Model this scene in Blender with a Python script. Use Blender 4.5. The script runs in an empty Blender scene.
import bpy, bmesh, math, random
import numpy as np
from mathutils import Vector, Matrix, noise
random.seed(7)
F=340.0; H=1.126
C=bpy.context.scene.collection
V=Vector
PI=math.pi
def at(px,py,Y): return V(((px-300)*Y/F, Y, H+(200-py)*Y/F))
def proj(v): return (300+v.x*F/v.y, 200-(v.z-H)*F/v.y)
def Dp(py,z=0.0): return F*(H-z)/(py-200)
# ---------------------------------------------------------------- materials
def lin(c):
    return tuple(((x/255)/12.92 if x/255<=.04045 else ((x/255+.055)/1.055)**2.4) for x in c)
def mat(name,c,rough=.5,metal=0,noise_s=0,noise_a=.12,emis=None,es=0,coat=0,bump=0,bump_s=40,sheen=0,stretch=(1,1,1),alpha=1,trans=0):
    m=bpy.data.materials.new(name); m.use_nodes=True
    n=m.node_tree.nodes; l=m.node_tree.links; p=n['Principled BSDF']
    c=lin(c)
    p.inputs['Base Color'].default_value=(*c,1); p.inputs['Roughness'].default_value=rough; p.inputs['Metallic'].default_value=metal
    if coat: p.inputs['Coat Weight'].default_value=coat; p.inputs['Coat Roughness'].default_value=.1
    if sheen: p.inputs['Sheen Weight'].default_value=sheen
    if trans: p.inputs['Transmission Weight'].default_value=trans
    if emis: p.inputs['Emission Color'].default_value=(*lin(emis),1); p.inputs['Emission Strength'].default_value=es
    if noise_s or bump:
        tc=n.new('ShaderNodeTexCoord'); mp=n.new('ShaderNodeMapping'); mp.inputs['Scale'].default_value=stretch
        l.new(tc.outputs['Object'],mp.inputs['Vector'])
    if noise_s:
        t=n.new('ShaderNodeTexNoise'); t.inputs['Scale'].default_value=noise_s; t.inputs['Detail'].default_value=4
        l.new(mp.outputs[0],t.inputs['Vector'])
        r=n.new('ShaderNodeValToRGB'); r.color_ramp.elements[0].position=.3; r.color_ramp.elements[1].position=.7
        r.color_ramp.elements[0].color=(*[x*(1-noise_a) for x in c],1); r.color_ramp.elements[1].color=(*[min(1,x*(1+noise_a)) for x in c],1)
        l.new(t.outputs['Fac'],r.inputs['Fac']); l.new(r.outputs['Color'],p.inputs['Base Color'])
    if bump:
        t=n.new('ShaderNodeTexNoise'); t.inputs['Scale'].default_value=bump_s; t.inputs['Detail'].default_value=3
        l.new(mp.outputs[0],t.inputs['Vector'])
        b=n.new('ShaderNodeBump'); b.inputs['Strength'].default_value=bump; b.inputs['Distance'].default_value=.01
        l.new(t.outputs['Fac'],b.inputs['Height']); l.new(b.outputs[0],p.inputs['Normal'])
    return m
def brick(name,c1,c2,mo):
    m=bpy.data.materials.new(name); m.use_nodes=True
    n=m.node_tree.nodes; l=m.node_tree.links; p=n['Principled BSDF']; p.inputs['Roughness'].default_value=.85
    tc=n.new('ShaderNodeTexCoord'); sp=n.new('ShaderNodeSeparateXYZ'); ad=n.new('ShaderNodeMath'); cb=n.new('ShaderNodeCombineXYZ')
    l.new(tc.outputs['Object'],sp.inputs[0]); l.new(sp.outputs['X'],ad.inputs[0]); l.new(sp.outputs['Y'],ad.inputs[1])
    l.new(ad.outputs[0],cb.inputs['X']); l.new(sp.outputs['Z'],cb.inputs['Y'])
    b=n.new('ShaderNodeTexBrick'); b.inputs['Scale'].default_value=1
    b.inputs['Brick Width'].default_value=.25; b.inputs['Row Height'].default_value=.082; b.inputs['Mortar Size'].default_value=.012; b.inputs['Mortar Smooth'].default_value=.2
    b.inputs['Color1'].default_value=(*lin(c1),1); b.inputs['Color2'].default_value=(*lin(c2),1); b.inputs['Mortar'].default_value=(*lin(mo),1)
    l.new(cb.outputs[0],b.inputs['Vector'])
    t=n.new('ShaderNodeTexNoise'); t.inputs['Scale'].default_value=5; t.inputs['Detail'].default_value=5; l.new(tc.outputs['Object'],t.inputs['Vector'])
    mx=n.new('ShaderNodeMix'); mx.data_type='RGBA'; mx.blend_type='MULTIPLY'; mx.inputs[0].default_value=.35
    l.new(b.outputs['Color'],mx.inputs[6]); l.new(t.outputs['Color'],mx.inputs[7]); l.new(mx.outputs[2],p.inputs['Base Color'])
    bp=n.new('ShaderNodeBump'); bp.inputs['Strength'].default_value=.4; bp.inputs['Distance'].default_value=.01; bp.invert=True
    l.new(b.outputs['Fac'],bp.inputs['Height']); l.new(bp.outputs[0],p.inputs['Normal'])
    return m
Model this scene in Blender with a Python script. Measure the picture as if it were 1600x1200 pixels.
-=-=-=-=-
> Given exercise
The records above should be returned exactly.

> Correct answer
Model this scene in Blender with a Python script. Use Blender 4.5. The script runs in an empty Blender scene.
import bpy, bmesh, math, random
import numpy as np
from mathutils import Vector, Matrix, noise
random.seed(7)
F=340.0; H=1.126
C=bpy.context.scene.collection
V=Vector
PI=math.pi
def at(px,py,Y): return V(((px-300)*Y/F, Y, H+(200-py)*Y/F))
def proj(v): return (300+v.x*F/v.y, 200-(v.z-H)*F/v.y)
def Dp(py,z=0.0): return F*(H-z)/(py-200)
# ---------------------------------------------------------------- materials
def lin(c):
    return tuple(((x/255)/12.92 if x/255<=.04045 else ((x/255+.055)/1.055)**2.4) for x in c)
def mat(name,c,rough=.5,metal=0,noise_s=0,noise_a=.12,emis=None,es=0,coat=0,bump=0,bump_s=40,sheen=0,stretch=(1,1,1),alpha=1,trans=0):
    m=bpy.data.materials.new(name); m.use_nodes=True
    n=m.node_tree.nodes; l=m.node_tree.links; p=n['Principled BSDF']
    c=lin(c)
    p.inputs['Base Color'].default_value=(*c,1); p.inputs['Roughness'].default_value=rough; p.inputs['Metallic'].default_value=metal
    if coat: p.inputs['Coat Weight'].default_value=coat; p.inputs['Coat Roughness'].default_value=.1
    if sheen: p.inputs['Sheen Weight'].default_value=sheen
    if trans: p.inputs['Transmission Weight'].default_value=trans
    if emis: p.inputs['Emission Color'].default_value=(*lin(emis),1); p.inputs['Emission Strength'].default_value=es
    if noise_s or bump:
        tc=n.new('ShaderNodeTexCoord'); mp=n.new('ShaderNodeMapping'); mp.inputs['Scale'].default_value=stretch
        l.new(tc.outputs['Object'],mp.inputs['Vector'])
    if noise_s:
        t=n.new('ShaderNodeTexNoise'); t.inputs['Scale'].default_value=noise_s; t.inputs['Detail'].default_value=4
        l.new(mp.outputs[0],t.inputs['Vector'])
        r=n.new('ShaderNodeValToRGB'); r.color_ramp.elements[0].position=.3; r.color_ramp.elements[1].position=.7
        r.color_ramp.elements[0].color=(*[x*(1-noise_a) for x in c],1); r.color_ramp.elements[1].color=(*[min(1,x*(1+noise_a)) for x in c],1)
        l.new(t.outputs['Fac'],r.inputs['Fac']); l.new(r.outputs['Color'],p.inputs['Base Color'])
    if bump:
        t=n.new('ShaderNodeTexNoise'); t.inputs['Scale'].default_value=bump_s; t.inputs['Detail'].default_value=3
        l.new(mp.outputs[0],t.inputs['Vector'])
        b=n.new('ShaderNodeBump'); b.inputs['Strength'].default_value=bump; b.inputs['Distance'].default_value=.01
        l.new(t.outputs['Fac'],b.inputs['Height']); l.new(b.outputs[0],p.inputs['Normal'])
    return m
def brick(name,c1,c2,mo):
    m=bpy.data.materials.new(name); m.use_nodes=True
    n=m.node_tree.nodes; l=m.node_tree.links; p=n['Principled BSDF']; p.inputs['Roughness'].default_value=.85
    tc=n.new('ShaderNodeTexCoord'); sp=n.new('ShaderNodeSeparateXYZ'); ad=n.new('ShaderNodeMath'); cb=n.new('ShaderNodeCombineXYZ')
    l.new(tc.outputs['Object'],sp.inputs[0]); l.new(sp.outputs['X'],ad.inputs[0]); l.new(sp.outputs['Y'],ad.inputs[1])
    l.new(ad.outputs[0],cb.inputs['X']); l.new(sp.outputs['Z'],cb.inputs['Y'])
    b=n.new('ShaderNodeTexBrick'); b.inputs['Scale'].default_value=1
    b.inputs['Brick Width'].default_value=.25; b.inputs['Row Height'].default_value=.082; b.inputs['Mortar Size'].default_value=.012; b.inputs['Mortar Smooth'].default_value=.2
    b.inputs['Color1'].default_value=(*lin(c1),1); b.inputs['Color2'].default_value=(*lin(c2),1); b.inputs['Mortar'].default_value=(*lin(mo),1)
    l.new(cb.outputs[0],b.inputs['Vector'])
    t=n.new('ShaderNodeTexNoise'); t.inputs['Scale'].default_value=5; t.inputs['Detail'].default_value=5; l.new(tc.outputs['Object'],t.inputs['Vector'])
    mx=n.new('ShaderNodeMix'); mx.data_type='RGBA'; mx.blend_type='MULTIPLY'; mx.inputs[0].default_value=.35
    l.new(b.outputs['Color'],mx.inputs[6]); l.new(t.outputs['Color'],mx.inputs[7]); l.new(mx.outputs[2],p.inputs['Base Color'])
    bp=n.new('ShaderNodeBump'); bp.inputs['Strength'].default_value=.4; bp.inputs['Distance'].default_value=.01; bp.invert=True
    l.new(b.outputs['Fac'],bp.inputs['Height']); l.new(bp.outputs[0],p.inputs['Normal'])
    return m
Model this scene in Blender with a Python script. Measure the picture as if it were 1600x1200 pixels.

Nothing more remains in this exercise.